### [OBJECTIVE]
Check each line for the string "objects". Give only the count of lines that have it.

╭─ GIVEN INFORMATION

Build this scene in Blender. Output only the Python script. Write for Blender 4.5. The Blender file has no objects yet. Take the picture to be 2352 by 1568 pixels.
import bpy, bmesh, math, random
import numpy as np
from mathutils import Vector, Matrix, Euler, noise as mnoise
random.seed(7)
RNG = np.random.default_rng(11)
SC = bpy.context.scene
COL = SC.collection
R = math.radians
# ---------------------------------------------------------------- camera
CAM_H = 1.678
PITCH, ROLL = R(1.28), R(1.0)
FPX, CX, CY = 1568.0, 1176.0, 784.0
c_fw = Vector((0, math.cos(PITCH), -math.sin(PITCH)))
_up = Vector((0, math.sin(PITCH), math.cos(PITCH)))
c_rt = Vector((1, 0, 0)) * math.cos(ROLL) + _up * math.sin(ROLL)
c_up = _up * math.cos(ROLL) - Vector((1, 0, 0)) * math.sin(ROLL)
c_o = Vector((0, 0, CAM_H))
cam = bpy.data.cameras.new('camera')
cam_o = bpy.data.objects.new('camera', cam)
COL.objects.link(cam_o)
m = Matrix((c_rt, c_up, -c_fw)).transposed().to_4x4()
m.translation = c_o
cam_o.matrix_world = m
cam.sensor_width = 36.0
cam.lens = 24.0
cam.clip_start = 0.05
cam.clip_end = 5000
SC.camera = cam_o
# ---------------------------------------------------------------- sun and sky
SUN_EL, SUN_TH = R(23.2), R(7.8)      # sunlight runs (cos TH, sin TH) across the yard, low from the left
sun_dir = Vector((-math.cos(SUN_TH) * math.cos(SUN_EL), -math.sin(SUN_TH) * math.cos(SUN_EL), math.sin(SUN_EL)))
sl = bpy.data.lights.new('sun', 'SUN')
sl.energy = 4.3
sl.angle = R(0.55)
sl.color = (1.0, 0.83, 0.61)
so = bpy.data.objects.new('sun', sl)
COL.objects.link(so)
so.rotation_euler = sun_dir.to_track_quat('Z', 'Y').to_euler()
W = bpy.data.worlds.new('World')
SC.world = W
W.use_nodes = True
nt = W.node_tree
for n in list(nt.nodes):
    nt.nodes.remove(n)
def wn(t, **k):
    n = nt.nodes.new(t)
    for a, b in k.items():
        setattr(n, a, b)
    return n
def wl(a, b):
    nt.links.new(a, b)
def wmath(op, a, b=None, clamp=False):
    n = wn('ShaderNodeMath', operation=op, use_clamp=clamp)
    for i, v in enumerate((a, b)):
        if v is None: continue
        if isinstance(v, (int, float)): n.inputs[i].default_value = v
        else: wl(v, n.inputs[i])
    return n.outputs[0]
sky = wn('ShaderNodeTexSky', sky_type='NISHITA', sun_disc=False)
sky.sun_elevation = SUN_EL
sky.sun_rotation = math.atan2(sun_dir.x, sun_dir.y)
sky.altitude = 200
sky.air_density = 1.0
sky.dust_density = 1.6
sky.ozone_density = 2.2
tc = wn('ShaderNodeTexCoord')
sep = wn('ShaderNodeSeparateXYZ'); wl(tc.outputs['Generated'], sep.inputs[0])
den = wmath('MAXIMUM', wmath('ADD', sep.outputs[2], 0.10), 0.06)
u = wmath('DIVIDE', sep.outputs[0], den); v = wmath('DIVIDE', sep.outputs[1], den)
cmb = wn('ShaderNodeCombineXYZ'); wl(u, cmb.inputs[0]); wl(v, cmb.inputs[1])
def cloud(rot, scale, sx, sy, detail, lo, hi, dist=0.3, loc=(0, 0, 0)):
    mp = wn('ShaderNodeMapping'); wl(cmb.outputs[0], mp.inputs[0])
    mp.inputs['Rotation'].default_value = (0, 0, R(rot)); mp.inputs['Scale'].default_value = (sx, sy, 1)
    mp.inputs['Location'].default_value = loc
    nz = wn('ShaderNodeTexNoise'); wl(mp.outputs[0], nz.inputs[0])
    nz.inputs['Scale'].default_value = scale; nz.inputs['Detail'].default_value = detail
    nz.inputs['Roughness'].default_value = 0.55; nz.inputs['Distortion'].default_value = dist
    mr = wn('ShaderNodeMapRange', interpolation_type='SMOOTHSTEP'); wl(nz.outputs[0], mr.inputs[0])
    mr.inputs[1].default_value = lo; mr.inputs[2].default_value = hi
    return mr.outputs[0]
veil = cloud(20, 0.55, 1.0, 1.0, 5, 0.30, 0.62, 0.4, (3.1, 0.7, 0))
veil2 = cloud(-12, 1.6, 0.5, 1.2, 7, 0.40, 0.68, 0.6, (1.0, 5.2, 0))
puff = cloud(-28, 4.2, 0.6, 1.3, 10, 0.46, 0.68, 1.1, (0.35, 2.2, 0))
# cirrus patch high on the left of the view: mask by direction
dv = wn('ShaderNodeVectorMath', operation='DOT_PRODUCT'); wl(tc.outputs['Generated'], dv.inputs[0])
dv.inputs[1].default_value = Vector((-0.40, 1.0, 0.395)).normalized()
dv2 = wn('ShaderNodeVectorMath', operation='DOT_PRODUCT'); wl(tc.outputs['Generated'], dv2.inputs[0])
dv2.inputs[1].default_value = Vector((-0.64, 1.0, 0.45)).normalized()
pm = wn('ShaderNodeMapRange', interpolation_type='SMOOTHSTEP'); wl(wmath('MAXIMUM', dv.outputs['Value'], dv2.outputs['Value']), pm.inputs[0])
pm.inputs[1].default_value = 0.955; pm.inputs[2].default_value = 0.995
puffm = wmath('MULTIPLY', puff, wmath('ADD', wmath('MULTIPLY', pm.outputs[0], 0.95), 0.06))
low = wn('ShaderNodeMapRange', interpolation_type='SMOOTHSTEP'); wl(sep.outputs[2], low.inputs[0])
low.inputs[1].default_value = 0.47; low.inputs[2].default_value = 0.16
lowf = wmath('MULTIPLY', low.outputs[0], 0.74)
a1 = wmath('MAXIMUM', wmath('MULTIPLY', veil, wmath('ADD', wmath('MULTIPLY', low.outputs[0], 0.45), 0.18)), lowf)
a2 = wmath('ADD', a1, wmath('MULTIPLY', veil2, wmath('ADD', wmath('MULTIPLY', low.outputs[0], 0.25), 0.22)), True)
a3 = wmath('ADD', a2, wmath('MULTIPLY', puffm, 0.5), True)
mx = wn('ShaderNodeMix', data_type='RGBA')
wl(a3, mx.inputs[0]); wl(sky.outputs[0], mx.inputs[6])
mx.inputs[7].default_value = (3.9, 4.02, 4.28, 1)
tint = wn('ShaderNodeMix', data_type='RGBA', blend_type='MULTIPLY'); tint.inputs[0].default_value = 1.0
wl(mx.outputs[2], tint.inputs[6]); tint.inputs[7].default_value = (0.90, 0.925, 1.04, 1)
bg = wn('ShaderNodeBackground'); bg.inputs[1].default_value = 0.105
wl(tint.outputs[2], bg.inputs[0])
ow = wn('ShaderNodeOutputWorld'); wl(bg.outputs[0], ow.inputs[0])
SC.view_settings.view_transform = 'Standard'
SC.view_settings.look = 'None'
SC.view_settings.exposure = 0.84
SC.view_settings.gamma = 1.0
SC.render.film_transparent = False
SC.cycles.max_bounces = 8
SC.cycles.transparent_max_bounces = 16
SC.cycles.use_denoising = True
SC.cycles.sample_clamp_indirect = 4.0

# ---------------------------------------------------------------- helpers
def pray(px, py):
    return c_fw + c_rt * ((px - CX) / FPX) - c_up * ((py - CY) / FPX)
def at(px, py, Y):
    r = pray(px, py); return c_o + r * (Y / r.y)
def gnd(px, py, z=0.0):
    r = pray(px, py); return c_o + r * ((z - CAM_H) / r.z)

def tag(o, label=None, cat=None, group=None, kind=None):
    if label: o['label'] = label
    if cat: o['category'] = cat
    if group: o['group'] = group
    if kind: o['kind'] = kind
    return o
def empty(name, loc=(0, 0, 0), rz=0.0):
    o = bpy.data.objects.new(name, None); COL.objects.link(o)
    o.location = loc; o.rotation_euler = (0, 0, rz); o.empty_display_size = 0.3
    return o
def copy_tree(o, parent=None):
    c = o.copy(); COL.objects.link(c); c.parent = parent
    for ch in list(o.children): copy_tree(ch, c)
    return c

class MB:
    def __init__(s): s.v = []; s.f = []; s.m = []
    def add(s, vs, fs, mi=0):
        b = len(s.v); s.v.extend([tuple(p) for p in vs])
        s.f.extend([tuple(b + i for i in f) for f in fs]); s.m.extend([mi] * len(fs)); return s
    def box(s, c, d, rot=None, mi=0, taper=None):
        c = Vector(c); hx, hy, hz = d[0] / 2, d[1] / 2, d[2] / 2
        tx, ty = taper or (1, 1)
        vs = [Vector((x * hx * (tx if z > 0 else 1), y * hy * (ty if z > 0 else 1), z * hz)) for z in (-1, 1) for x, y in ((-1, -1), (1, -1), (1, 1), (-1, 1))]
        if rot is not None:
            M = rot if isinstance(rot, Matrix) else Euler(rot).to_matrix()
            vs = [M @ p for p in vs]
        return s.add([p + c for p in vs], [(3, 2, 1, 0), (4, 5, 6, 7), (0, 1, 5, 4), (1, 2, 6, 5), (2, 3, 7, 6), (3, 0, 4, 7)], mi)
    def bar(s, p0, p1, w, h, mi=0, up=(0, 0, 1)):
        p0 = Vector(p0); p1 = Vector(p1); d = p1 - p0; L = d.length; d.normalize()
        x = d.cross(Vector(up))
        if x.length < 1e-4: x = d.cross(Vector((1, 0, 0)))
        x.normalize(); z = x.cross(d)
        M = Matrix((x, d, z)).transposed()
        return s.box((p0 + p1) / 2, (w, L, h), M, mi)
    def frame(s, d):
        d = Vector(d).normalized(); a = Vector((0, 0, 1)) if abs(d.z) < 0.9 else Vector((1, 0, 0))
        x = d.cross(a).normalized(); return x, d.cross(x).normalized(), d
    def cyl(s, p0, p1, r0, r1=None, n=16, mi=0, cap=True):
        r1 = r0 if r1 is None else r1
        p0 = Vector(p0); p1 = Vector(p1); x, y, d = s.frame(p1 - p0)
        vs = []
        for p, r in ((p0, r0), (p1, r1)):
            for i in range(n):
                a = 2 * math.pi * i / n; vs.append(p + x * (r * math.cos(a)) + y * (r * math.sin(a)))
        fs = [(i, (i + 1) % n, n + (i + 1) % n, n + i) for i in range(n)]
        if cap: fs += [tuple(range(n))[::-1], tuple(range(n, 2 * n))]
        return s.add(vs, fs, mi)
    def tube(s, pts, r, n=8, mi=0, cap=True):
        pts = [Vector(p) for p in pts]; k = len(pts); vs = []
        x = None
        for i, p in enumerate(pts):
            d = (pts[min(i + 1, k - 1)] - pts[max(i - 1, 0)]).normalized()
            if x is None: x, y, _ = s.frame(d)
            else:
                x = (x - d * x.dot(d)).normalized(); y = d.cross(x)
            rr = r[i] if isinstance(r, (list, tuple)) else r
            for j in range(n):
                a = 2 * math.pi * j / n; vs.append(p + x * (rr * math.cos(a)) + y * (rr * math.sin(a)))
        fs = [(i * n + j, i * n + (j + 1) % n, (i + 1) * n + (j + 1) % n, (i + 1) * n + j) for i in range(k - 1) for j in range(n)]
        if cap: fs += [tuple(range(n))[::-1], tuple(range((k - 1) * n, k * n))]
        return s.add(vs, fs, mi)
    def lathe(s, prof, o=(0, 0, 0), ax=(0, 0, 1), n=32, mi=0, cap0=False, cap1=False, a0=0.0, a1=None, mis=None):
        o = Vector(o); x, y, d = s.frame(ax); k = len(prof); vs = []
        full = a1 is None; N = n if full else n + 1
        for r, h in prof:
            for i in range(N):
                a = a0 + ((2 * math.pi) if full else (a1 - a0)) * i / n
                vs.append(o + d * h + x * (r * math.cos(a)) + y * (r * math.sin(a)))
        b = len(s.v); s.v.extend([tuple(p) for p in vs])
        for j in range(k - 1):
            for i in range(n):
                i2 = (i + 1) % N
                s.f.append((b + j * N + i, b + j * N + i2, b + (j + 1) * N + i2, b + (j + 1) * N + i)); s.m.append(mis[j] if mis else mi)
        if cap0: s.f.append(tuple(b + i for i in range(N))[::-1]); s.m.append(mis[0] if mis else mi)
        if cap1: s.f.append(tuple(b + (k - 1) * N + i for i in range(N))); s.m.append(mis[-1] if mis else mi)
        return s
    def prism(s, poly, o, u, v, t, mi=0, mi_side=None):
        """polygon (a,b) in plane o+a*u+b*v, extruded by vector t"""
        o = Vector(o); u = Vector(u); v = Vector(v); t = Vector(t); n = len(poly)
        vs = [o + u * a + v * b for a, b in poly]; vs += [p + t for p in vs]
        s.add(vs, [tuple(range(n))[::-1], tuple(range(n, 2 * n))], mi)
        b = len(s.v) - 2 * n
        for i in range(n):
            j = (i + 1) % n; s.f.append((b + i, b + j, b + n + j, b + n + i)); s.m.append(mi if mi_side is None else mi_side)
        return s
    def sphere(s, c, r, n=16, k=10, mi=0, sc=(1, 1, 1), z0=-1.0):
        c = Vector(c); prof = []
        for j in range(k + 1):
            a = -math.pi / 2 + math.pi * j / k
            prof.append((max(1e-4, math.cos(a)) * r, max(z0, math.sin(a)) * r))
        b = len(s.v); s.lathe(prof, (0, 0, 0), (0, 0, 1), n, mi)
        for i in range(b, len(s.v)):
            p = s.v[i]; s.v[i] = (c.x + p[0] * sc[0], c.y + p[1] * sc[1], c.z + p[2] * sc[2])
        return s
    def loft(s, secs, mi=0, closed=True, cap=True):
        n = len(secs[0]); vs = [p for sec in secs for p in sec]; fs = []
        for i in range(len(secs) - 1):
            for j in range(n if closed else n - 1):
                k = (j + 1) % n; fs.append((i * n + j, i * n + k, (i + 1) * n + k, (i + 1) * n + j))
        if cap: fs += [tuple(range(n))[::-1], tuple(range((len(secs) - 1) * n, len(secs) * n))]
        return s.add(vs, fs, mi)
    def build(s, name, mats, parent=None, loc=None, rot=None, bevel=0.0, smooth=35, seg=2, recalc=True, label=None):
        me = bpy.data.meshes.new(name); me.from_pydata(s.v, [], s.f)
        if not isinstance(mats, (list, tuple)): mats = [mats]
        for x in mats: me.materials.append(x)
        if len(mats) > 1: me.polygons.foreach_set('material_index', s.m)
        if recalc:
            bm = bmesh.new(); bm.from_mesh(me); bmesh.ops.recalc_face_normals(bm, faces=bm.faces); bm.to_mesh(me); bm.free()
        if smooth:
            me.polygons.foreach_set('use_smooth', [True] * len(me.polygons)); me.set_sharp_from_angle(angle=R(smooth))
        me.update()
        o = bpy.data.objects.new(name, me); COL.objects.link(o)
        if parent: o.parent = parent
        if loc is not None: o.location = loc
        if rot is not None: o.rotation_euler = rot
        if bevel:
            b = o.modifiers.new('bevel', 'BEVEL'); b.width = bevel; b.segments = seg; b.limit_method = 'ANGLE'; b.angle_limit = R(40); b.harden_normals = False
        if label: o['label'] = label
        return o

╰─

### [EXERCISE RESULT]
8